L’Optane en interne sous Windows


Le Crucial P1

Il faut bien comprendre que sur un Optane, les performances en lecture et écriture sur du séquentiel sont moyennes, sans plus : on est sur 2 500 Mo/s en lecture et 2 000 Mo/s en écriture, quand les SSD NVMe modernes atteignent le triple (en PCIe 4.0) et bientôt quatre à cinq fois plus (en PCIe 5.0). Mais sur les accès aléatoires, ce n’est pas la même chose : Optane reste largement devant en lecture et c’est le nerf de la guerre pour les performances. La raison est technique : la mémoire flash NAND lit et écrit sur des blocs de données assez gros quand en Optane on peut accéder à chaque octet directement. De façon schématique (ça dépend un peu du type de mémoire flash), on doit lire entre 4 et 16 ko au minimum (une page) et quand on efface de la mémoire, c’est par blocs, qui contiennent plusieurs pages. Ce point technique ralentit donc certaines tâches (dans une certaine mesure) sur un SSD classique et pas sur Optane. Mais encore une fois, on atteitn en réalité de telles débits que la différence est finalement faible à l’usage, sauf dans des cas très particuliers, liés au monde professionnel.
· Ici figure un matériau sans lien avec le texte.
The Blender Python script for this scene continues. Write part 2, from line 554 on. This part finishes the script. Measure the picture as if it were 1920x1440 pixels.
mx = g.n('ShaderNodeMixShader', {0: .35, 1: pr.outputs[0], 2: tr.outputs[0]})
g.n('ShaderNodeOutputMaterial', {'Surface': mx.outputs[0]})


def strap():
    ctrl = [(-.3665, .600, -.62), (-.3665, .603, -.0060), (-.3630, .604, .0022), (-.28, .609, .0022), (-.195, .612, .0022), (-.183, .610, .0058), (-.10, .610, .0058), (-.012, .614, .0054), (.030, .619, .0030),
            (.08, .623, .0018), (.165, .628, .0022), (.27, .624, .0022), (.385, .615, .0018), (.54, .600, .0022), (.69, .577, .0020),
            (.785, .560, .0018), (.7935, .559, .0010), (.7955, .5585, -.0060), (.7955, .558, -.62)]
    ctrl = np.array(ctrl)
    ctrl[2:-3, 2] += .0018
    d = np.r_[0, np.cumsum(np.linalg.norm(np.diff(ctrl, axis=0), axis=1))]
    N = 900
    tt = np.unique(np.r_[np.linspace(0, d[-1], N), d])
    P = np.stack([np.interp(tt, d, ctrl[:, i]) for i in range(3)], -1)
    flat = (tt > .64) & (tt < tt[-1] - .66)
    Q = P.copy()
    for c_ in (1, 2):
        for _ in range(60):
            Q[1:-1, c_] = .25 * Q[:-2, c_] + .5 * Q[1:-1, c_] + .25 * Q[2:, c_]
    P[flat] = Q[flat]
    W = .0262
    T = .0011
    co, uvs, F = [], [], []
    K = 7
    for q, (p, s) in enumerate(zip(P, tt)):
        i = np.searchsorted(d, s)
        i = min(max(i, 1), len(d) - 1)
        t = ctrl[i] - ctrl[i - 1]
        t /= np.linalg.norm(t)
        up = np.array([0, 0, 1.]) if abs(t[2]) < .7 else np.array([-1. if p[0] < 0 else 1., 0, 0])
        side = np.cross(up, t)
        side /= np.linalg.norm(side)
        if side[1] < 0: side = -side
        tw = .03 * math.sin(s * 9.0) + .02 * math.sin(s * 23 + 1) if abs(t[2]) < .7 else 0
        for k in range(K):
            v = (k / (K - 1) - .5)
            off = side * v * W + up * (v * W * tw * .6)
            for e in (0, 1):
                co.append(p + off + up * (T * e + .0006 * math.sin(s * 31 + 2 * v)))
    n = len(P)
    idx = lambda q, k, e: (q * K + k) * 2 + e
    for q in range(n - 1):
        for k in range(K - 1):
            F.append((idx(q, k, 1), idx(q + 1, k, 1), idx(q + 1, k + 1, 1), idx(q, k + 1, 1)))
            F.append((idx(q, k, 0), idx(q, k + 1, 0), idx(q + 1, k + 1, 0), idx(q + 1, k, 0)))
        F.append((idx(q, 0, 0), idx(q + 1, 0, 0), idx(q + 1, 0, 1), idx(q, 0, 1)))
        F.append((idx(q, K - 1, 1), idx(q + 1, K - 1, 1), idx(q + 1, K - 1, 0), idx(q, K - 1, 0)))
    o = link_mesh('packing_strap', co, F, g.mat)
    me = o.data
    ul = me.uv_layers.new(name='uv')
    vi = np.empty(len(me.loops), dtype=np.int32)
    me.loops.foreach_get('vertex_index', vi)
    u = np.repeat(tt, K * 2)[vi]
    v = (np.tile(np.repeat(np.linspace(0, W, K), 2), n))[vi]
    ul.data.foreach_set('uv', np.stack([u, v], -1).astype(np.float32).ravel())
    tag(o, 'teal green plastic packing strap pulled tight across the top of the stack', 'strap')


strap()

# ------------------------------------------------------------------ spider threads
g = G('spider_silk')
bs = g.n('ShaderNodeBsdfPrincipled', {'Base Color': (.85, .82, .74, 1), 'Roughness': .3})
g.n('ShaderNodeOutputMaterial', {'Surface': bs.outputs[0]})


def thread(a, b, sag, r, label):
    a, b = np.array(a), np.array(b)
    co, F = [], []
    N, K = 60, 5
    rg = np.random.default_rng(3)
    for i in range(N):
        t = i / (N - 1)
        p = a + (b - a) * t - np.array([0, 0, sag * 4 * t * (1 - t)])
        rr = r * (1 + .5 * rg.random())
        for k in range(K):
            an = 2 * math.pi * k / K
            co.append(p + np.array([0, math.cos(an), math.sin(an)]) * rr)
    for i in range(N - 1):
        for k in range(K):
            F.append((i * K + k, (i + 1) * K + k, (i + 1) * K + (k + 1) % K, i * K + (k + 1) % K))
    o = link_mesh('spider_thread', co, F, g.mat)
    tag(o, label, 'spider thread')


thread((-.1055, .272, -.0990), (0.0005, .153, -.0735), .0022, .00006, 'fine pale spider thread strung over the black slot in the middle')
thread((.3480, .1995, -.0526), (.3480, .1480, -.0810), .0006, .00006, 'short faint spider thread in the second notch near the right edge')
La grille pourrait laisser penser à un ventilateur… mais non

Maintenant, pourquoi tout le monde n’a pas de l’Optane ? D’abord, j’en avais parlé, c’est cher. Mais genre vraiment. Intel n’en vend plus, mais un 900p de 480 Go valait 600 $ en décembre 2017 au lancement (~400 $ en 280 Go) quand un bon SSD SATA de 250 Go valait 115 $. En mai 2018, quand Intel a lancé le 905p de 960 Go, il était proposé à 1 300 $, alors qu’un SSD NVMe correct de l’époque valait 450 $ officiellement. Et avec la baisse continue des SSD NVMe (et Intel qui a rarement ajusté ses prix), l’écart a même augmenté avec le temps. Ensuite, ça chauffe pas mal. La version M.2 nécessite vraiment un dissipateur, les variantes PCI-Express chauffent beaucoup (vers 50 °C au repos) et consomment vraiment beaucoup : Intel indique 14 W pour le 900p de 480 Go (en pointe) et les 905p montent (un peu) plus haut. Ensuite, il y a la capacité, liée au prix en partie : les puces de mémoire ont une densité assez faible et donc il était compliqué de faire des SSD compacts et de grande capacité. C’est une des raisons de la faible capacité du seul modèle M.2, qui en plus utilise un format assez rare (le 2210). Et dernier point, lié encore une fois, les performances séquentielles sont moyennes et ne dépendent pas de la capacité. Sur un SSD à base de flash NAND, on peut gagner en performances en mettant plus de puces en parallèle, mais les SSD Optane ont déjà beaucoup de puces à cause de la densité faible et donc les performances sont constantes. Et si ~2 Go/s semblait une valeur correcte en 2017, en 2022 c’est vraiment dans le bas du panier (même s’il faut bien l’avouer, ça ne change pas grand chose en pratique).

Dans tous les cas, le 900p a trouvé sa place dans mon PC de boulot (et pas dans un Mac) en remplacement d’un Crucial P1. Et sinon, aussi, je n’ai malheureusement pas la version livrée avec un vaisseau Star Citizen (dommage).